Why I still read the Bible

It seems many people, in my circles at least, are often conflicted by and even turned off from the Bible and it’s many narratives because it sometimes depicts God, to our modern sensibilities, as a self absorbed genocidal tribal diety that is more concerned with his (because God is mostly depicted as a guy) “glory” and reputation than his creation. I get it, because I’ve been there and still wrestle with it and I’m sure I always will.

As I currently see it, the problem happens mostly because of a flat literalism that ignores the literary genre’s of the text. This wasn’t such a big deal, say, 1000 or even 500 years ago. However due to modern thought, scholarship, and the information age that we live in, we should be able to read the Bible and realize that in antiquity, the writers and it’s interpreters weren’t even asking the same questions we ask now.

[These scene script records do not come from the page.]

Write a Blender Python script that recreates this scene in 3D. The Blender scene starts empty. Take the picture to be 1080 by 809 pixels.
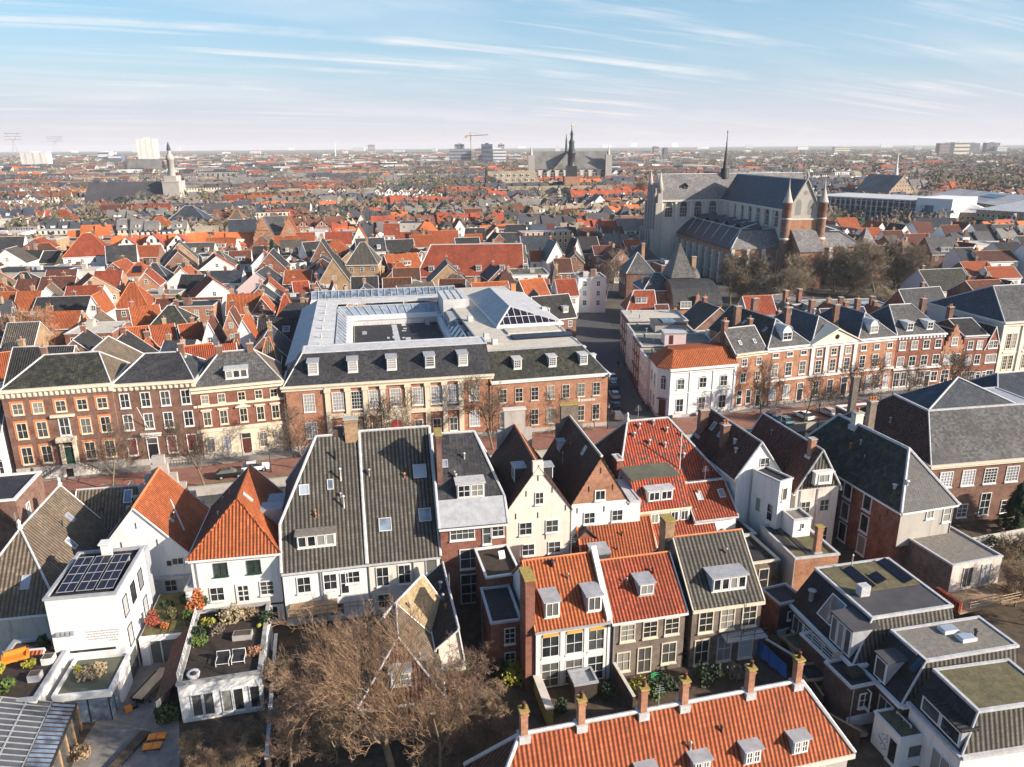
import bpy,math,random
from mathutils import Vector,Matrix
random.seed(7)
SC = bpy.context.scene
COL = SC.collection
R_ = math.radians
# ------------------------------------------------------------------ camera
FPX,CXP,CYP,CAMH = 800.0,540.0,404.5,50.0
PITCH = math.atan((404.5 - 153.5) / FPX)
ROLL = R_(-0.37)
def ray(x,y):
 a = (x - CXP) / FPX
 b = -(y - CYP) / FPX
 c,s = math.cos(-ROLL),math.sin(-ROLL)
 a,b = a * c + b * s,-a * s + b * c
 cp,sp = math.cos(PITCH),math.sin(PITCH)
 return (a,cp + b * sp,-sp + b * cp)
def P(x,y,z=0.0):
 """survey point: where the sight line through photo pixel (x, y) meets height z"""
 d = ray(x,y)
 t = (z - CAMH) / d[2]
 return Vector((d[0] * t,d[1] * t,z))
def fit(pL,pR,z,ang=None):
 """near wall of a house from its two eave corners -> origin, angle, width"""
 a,b = P(*pL,z),P(*pR,z)
 an = math.degrees(math.atan2(b.y - a.y,b.x - a.x))
 w = (b - a).length
 if ang is not None:
  w = w * math.cos(R_(an - ang))
  an = ang
 return (a.x,a.y),an,w
# ------------------------------------------------------------------ materials
MATS = {}
def newmat(name):
 m = bpy.data.materials.new(name)
 m.use_nodes = True
 nt = m.node_tree
 return m,nt,nt.nodes['Principled BSDF']
def nd(nt,t,**kw):
 n = nt.nodes.new(t)
 for k,v in kw.items():
  if k == 'op': n.operation = v
  elif k.startswith('i'): n.inputs[int(k[1:])].default_value = v
  else: setattr(n,k,v)
 return n
def math_(nt,op,a,b=None,clamp=False):
 n = nt.nodes.new('ShaderNodeMath');n.operation = op;n.use_clamp = clamp
 for i,v in enumerate((a,b)):
  if v is None: continue
  if isinstance(v,(int,float)): n.inputs[i].default_value = v
  else: nt.links.new(v,n.inputs[i])
 return n.outputs[0]
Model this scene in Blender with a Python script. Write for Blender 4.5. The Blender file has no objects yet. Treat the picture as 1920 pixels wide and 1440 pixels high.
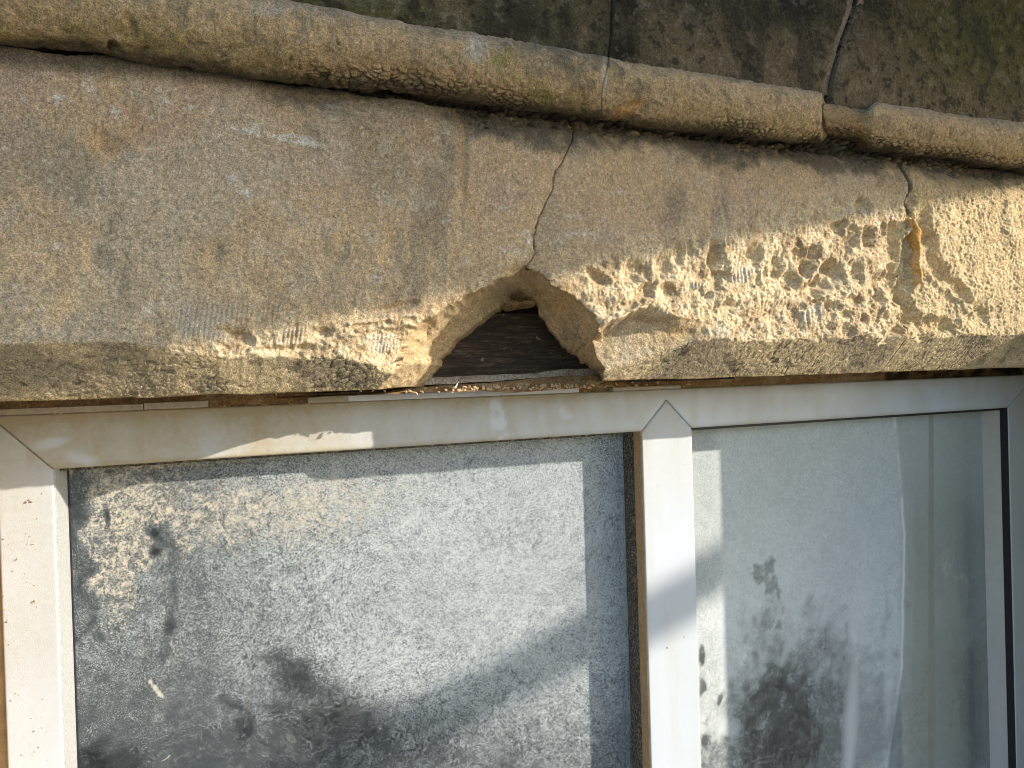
import bpy, math, random
import numpy as np
from mathutils import Vector, Matrix

random.seed(7)
R = math.radians
scene = bpy.context.scene
COL = scene.collection

# ------------------------------------------------------------------ camera
YAW, PITCH, ROLL, F = R(23.0), R(-0.5), R(-1.72), 1440.0
DF = 0.80                                     # camera to window frame face
cam_d = bpy.data.cameras.new("camera")
cam_d.sensor_width = 36.0
cam_d.lens = 36.0 * F / 1920.0
cam_d.clip_start, cam_d.clip_end = 0.01, 500
cam = bpy.data.objects.new("camera", cam_d)
COL.objects.link(cam)
CROT = (Matrix.Rotation(-YAW, 3, 'Z') @ Matrix.Rotation(R(90) + PITCH, 3, 'X') @ Matrix.Rotation(-ROLL * -1, 3, 'Z'))
cam.matrix_world = Matrix.Translation((0, -DF, 0)) @ CROT.to_4x4()
scene.camera = cam
CR = np.array(CROT)

def at(u, v, Y):
    d = CR @ np.array([(u - 960) / F, -(v - 720) / F, -1.0])
    t = (Y + DF) / d[1]
    return np.array([d[0] * t, Y, d[2] * t])

def proj(X, Y, Z):
    x, y, z = X, Y + DF, Z
    cx = CR[0, 0] * x + CR[1, 0] * y + CR[2, 0] * z
    cy = CR[0, 1] * x + CR[1, 1] * y + CR[2, 1] * z
    cz = CR[0, 2] * x + CR[1, 2] * y + CR[2, 2] * z
    return 960 + F * cx / -cz, 720 - F * cy / -cz

# ------------------------------------------------------------------ light
SUN = Vector((1.57, -1.0, 0.62))              # towards the sun
world = bpy.data.worlds.new("World")
scene.world = world
world.use_nodes = True
wn = world.node_tree.nodes
sky = wn.new('ShaderNodeTexSky')
sky.sky_type = 'NISHITA'
sky.sun_disc = False
sky.sun_elevation = math.atan2(SUN.z, math.hypot(SUN.x, SUN.y))
sky.sun_rotation = math.atan2(SUN.x, SUN.y)
sky.ozone_density = 1.6
sky.dust_density = 0.6
bg = wn['Background']
bg.inputs['Strength'].default_value = 0.15
world.node_tree.links.new(sky.outputs[0], bg.inputs[0])
sd = bpy.data.lights.new("sun", 'SUN')
sd.energy = 3.2
sd.angle = R(0.55)
sd.color = (1.0, 0.91, 0.78)
so = bpy.data.objects.new("sun", sd)
so.rotation_euler = SUN.to_track_quat('Z', 'Y').to_euler()
COL.objects.link(so)
scene.view_settings.view_transform = 'Standard'
scene.view_settings.look = 'None'
scene.view_settings.gamma = 1
scene.view_settings.exposure = 1.2
scene.cycles.filter_width = 1.0
scene.cycles.max_bounces = 8
scene.cycles.transparent_max_bounces = 12

# ------------------------------------------------------------------ helpers
def tag(o, label=None, cat=None, group=None, kind=None):
    if label: o['label'] = label
    if cat: o['category'] = cat
    if group: o['group'] = group
    if kind: o['kind'] = kind
    return o

def empty(name, loc=(0, 0, 0)):
    o = bpy.data.objects.new(name, None)
    o.location = loc
    o.empty_display_size = 0.05
    COL.objects.link(o)
    return o

_rng = np.random.RandomState(11)
TAB = _rng.rand(16, 256, 256).astype(np.float32)
def vn(x, y, s=0):
    xi = np.floor(x).astype(np.int64); yi = np.floor(y).astype(np.int64)
    fx = x - xi; fy = y - yi
    fx = fx * fx * (3 - 2 * fx); fy = fy * fy * (3 - 2 * fy)
    T = TAB[s % 16]
    a, b = xi & 255, (xi + 1) & 255
    c, d = yi & 255, (yi + 1) & 255
    return ((T[a, c] * (1 - fx) + T[b, c] * fx) * (1 - fy) + (T[a, d] * (1 - fx) + T[b, d] * fx) * fy) * 2 - 1
def fbm(x, y, f, o=4, s=0, g=0.5):
    r = 0; a = 1.0; t = 0
    for k in range(o):
        ang = 0.6 + k * 1.3
        xr = x * math.cos(ang) - y * math.sin(ang); yr = x * math.sin(ang) + y * math.cos(ang)
        r = r + a * vn(xr * f + 17.3 * k, yr * f + 5.1 * k, s + k); t += a; a *= g; f *= 2.03
    return r / t
def worley(x, y, f, s=0):
    """distance to nearest and second nearest feature point, and the cell's own random value"""
    x = x * f; y = y * f
    xi = np.floor(x).astype(np.int64); yi = np.floor(y).astype(np.int64)
    d1 = np.full(x.shape, 9.0, np.float32); d2 = d1.copy(); idv = d1 * 0
    for i in (-1, 0, 1):
        for j in (-1, 0, 1):
            a = (xi + i) & 255; b = (yi + j) & 255
            px = xi + i + TAB[s % 16][a, b]; py = yi + j + TAB[(s + 5) % 16][a, b]
            d = np.hypot(x - px, y - py)
            n = d < d1
            d2 = np.where(n, d1, np.minimum(d2, d)); d1 = np.where(n, d, d1)
            idv = np.where(n, TAB[(s + 9) % 16][a, b], idv)
    return d1, d2, idv
def ss(a, b, x):
    t = np.clip((x - a) / (b - a), 0, 1)
    return t * t * (3 - 2 * t)
def ell(U, V, u, v, ru, rv, ang=0, soft=0.5):
    """1 inside the ellipse, falling to 0 over its outer part"""
    a = R(ang); du = U - u; dv = V - v
    p = (du * math.cos(a) + dv * math.sin(a)) / ru
    q = (-du * math.sin(a) + dv * math.cos(a)) / rv
    return 1 - ss(1 - soft, 1 + soft, np.sqrt(p * p + q * q))
def pld(U, V, pts, closed=False):
    d = np.full(U.shape, 1e9)
    n = len(pts)
    for i in range(n if closed else n - 1):
        (ax, ay), (bx, by) = pts[i], pts[(i + 1) % n]
        dx, dy = bx - ax, by - ay
        t = np.clip(((U - ax) * dx + (V - ay) * dy) / (dx * dx + dy * dy + 1e-9), 0, 1)
        d = np.minimum(d, np.hypot(U - ax - t * dx, V - ay - t * dy))
    return d
def inpoly(U, V, pts):
    r = np.zeros(U.shape, bool)
    n = len(pts)
    for i in range(n):
        (ax, ay), (bx, by) = pts[i], pts[(i + 1) % n]
        if ay == by: continue
        c = ((ay > V) != (by > V)) & (U < (bx - ax) * (V - ay) / (by - ay) + ax)
        r ^= c
    return r
def curve_u(pts, V):
    """u of a polyline at heights V"""
    p = sorted(pts, key=lambda q: q[1])
    return np.interp(V, [q[1] for q in p], [q[0] for q in p])
def mixc(c, k, m):
    return c * (1 - m[..., None]) + np.array(k, np.float32) * m[..., None]

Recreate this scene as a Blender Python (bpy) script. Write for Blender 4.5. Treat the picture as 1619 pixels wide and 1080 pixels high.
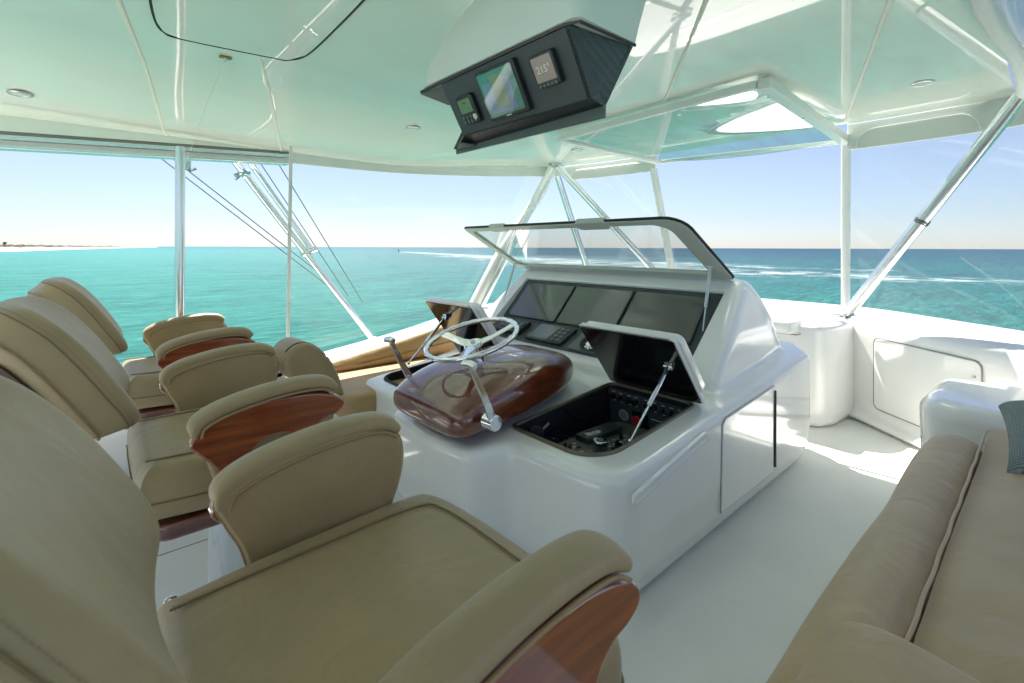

For instance, when we read the Canaanite conquest and the great flood story, we now know that tribes wrote these stories of God destroying entire civilizations because that’s just how people in antiquity wrote stories back then.

There were literally tons of flood stories circulating by the time the Isrealites recorded theirs. Of course they put their own twist on it, depicting their God different than those around them. The fact that God “drowned the entire earth”, to them, was just a small aspect and really just what god’s did. It wasn’t even the point of the story. The God of the Hebrew bible flood story was extremely subversive compared to the other tribes flood stories though. Click here for more of my thoughts on the flood story.

The Canaanite conquest is regarded by most modern scholars as polemic against rival tribes and part of a larger origin story, not a historical event. In their view, if a war happened, it’s because god or the gods commanded it. That’s just how people thought thousands of years ago. The conquest story, in my opinion, is less about God destroying an entire civilization and more about God being on the side of the oppressed and with those that have nowhere to lay their head. It’s a story for those that have nothing that says “God is on our side and is for us and provides for us.

All I’m trying to say is that I know a lot of people hate the Bible, and for good reason with the way many have been taught to read it. Alot of people think the old testament specifically has nothing to offer, and depicts a God that isn’t worthy of worship or following or believing in. I get it. I just want to suggest that it isn’t what it seems.

There are so many resources out there besides the bland big box store brand readings and interpretations of the text. From the modern liberation and feminist/womanist readings, to Jewish commentary, to the most recent historical criticism. There is so much available now days that don’t choke the Bibles many narratives down to some fundamentalist doctrinal agreements.

The stories are timeless and full of wisdom. If only we realize it isn’t a history book or a literal treatise of what was. It’s a theological text that used the ancient literary tools, devices and genre’s of its time (a span of at least a thousand years) from a specific tribe to record their story, with differing voices and opinions and we are all invited into that story to participate and interpret and interact with it to help bring justice and hope for a better tomorrow. Personally, I wouldn’t even read the Bible anymore if I didn’t view it this way.